Spend some time on an elementary school playground and you will likely hear some intense negotiations happening. Whether it’s for lunch trades or picking dodgeball teams, young children are intent on striking a balance between what they give and what they receive. It doesn’t take them long to recognize a perceived inequity and most of them will do something to correct it if the slight is to their disadvantage.

It’s a mindset that we often carry with us well pass our days on the playground. “You need to get what’s yours” and “don’t let anyone walk all over you” are common refrains. However, the Christian is called to have a different stance. “Turn the other cheek” and “if someone forces you to go with them one mile go with them two” are to be part of our parlance (See Mt. 5:38-42).

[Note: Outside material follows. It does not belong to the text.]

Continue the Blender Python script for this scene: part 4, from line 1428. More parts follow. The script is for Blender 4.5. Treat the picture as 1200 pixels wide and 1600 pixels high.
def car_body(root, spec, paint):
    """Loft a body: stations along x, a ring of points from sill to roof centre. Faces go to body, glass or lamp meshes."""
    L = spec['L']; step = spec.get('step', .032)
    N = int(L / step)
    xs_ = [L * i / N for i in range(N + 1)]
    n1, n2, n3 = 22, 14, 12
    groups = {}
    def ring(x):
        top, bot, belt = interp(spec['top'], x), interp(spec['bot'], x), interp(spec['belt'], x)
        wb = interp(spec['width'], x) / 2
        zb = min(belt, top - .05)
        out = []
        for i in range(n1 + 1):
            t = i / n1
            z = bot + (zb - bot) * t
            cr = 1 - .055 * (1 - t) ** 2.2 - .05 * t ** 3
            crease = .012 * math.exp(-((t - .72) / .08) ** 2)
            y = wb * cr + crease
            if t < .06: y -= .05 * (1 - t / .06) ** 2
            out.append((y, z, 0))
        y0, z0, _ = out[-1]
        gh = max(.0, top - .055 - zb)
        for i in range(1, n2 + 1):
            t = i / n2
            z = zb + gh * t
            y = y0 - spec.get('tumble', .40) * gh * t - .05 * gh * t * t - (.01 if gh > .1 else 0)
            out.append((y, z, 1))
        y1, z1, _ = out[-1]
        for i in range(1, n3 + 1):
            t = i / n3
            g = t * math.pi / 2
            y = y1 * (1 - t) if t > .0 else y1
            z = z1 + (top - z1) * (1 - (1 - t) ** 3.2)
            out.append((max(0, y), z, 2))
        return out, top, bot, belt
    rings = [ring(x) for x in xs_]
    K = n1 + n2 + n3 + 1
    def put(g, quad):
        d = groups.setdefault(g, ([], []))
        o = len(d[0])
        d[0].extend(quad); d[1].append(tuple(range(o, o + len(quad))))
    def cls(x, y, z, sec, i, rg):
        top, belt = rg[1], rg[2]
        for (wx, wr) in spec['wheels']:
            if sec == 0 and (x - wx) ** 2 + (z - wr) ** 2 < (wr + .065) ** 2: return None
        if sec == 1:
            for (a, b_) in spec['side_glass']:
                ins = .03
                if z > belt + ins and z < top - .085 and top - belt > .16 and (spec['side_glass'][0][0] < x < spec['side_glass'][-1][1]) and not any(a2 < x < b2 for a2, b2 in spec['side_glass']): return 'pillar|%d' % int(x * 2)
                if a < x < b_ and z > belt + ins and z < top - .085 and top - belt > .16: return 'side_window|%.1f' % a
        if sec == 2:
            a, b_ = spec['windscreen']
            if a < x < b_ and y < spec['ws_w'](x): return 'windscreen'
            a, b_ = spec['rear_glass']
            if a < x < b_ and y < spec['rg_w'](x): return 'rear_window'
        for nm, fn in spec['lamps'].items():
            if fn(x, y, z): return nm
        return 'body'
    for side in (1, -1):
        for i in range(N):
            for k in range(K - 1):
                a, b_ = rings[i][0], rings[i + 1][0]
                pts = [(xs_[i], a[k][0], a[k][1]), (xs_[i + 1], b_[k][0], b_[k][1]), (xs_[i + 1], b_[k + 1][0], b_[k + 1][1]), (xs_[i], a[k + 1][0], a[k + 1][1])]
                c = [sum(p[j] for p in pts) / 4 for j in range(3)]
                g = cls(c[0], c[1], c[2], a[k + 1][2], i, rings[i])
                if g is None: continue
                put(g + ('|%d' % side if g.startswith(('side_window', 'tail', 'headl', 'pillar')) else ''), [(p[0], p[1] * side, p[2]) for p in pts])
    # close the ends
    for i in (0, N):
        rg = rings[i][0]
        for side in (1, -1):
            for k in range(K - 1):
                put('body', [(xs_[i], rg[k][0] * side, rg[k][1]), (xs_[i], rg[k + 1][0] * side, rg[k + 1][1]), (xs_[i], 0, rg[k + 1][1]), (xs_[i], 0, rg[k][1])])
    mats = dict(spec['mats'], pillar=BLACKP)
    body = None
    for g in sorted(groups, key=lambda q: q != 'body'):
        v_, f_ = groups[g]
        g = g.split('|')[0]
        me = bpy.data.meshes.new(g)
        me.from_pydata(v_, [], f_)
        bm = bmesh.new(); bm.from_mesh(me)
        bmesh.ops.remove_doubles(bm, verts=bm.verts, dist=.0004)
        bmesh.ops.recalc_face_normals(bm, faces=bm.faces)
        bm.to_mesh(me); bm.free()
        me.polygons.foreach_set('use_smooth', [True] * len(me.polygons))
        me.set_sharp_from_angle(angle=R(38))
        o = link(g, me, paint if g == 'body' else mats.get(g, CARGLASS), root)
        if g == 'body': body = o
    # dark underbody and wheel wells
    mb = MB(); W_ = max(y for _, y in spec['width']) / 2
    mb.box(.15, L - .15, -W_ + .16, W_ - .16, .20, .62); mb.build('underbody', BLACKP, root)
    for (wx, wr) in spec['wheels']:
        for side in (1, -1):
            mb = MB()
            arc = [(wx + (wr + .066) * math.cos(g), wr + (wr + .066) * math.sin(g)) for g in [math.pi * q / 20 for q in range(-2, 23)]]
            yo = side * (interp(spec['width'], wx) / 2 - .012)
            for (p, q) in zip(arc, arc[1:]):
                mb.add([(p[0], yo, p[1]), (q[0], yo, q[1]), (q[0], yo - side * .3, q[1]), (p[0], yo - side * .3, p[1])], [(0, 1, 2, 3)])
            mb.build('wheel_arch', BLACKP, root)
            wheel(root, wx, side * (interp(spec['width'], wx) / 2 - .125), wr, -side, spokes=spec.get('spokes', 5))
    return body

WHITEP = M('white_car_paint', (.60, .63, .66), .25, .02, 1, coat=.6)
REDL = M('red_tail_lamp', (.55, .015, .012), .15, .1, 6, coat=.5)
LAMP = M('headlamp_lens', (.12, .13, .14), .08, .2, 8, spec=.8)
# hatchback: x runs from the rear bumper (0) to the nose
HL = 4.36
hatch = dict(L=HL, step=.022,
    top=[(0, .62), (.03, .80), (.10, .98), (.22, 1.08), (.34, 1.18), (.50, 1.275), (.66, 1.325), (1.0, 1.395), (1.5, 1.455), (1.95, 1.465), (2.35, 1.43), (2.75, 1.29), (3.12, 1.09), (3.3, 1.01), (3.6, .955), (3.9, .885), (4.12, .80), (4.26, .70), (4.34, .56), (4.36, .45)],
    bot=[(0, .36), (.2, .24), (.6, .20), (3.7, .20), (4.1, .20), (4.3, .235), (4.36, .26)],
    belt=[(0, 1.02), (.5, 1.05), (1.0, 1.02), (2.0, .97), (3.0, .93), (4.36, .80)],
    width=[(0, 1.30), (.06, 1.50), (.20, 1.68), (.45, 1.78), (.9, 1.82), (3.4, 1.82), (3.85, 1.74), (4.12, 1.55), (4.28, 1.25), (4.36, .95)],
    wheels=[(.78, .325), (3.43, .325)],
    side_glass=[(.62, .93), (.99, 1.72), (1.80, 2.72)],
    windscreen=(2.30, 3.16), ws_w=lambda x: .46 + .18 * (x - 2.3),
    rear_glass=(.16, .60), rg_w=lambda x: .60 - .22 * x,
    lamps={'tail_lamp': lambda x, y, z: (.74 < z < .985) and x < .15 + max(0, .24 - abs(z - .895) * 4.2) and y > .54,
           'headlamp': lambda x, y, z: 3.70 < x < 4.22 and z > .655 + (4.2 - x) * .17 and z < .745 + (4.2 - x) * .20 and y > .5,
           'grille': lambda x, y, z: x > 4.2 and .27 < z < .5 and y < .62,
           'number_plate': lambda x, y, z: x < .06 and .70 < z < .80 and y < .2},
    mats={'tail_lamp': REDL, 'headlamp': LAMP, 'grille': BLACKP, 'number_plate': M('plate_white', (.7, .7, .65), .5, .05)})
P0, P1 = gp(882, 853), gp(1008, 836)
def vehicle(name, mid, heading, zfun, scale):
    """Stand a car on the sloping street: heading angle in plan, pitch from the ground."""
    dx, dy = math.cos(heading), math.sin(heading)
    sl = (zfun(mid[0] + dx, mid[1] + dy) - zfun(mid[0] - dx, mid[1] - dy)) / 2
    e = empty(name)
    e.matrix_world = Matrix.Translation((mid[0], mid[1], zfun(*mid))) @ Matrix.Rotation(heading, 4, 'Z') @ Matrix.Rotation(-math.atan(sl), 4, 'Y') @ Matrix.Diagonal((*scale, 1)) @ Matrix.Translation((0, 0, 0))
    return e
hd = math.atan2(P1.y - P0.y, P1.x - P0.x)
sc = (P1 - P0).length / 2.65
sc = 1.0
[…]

Keeping accounts balanced looks much different for us – for the greatest inequity has already been wiped clean; the depth of our debt towards Christ has been settled. We therefore have no need to keep score with others; the one who knows and appreciates true forgiveness of our eternal errors, sees no reason to keep a balance with anyone else.

This is why Scripture reminds us that we are to forgive others in the same manner that Christ forgave us (Col. 3:13; Eph. 4:32). A child of God knows that not only has their greatest debt been erased, but that God has adopted us into His own family. He didn’t just forgive us; He made us His own.

So we are to forgive the debt of others towards us. For there is no greater debt than the one of which we have already been forgiven.